Saturday, February 25, 2012

(Photos Added) Aesthetic of the Lie, War of Reclamation in My Front Yard

Natural Aesthetic of the Lie

Thinking about the photographs of "rust rivers" from the film Manufactured Landscapes, I cannot help but think that Immanuel Kant is correct about aesthetics.  On a formal level, the forests layered in iron ash evoked an emotion similar to looking at depictions of the early Earth - wild, untamed, raw nature.  In fact, these images represent an inverted sublime where nature has been dwarfed.  This sense of beauty then is objectively wrong, inappropriate, because the reality directly opposes the associated impression.  Appropriateness is a reflection, or function, of truth.  These scenes are beautiful because of what they seem to be rather than what they are in fact.  Objectively speaking, that is the definition of a lie.  Natural formal aesthetics then cannot properly be called "appropriate" in this case.  But what about sunsets in smog?

Slow War of Reclamation

On another note, I was intrigued by Penny Feltner's image of the dandelion engaged in an eternal war against the industrial sidewalk - a war which nature would inevitably win if not for our constant intervention.  My front yard consists of an acre or two of woods - albeit, polluted with decaying deer stands, barrels, trash.  Most intriguing is a very rusted thresher lying in a stream.  (I'll post a picture soon.)  Over the years, nature has been reclaiming that machine while that thresher pollutes the stream.  I suppose this is the appeal of Life After People, a show which is very painful to watch - that nature will have the last laugh always.  Natural sublimity reasserts itself over the illusions of our own grandeur.
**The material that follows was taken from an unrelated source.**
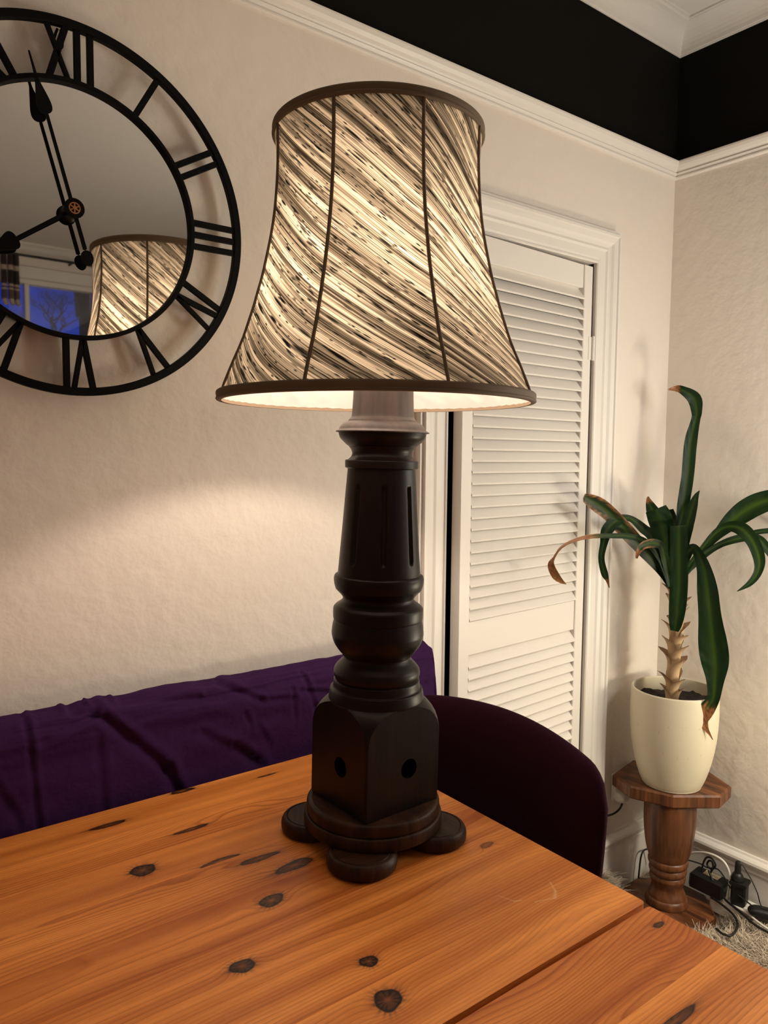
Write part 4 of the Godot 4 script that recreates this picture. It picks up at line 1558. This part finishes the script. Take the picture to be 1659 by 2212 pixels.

Perhaps, this could be an aesthetic vision of the abandoned oil refineries on the beach, Adriana, or the abandoned barns in the woods.


(Blog 6)

1 comment:

  1. I have seen the show, Life After People. It is very intriguing and one cannot help but watch the entirety of the show. It is remarkable how hard we have to work to make something look the way it is, or to maintain something. Juts like entropy: the nature (and the universe) will inevitably fall into chaos much easy then maintaining order.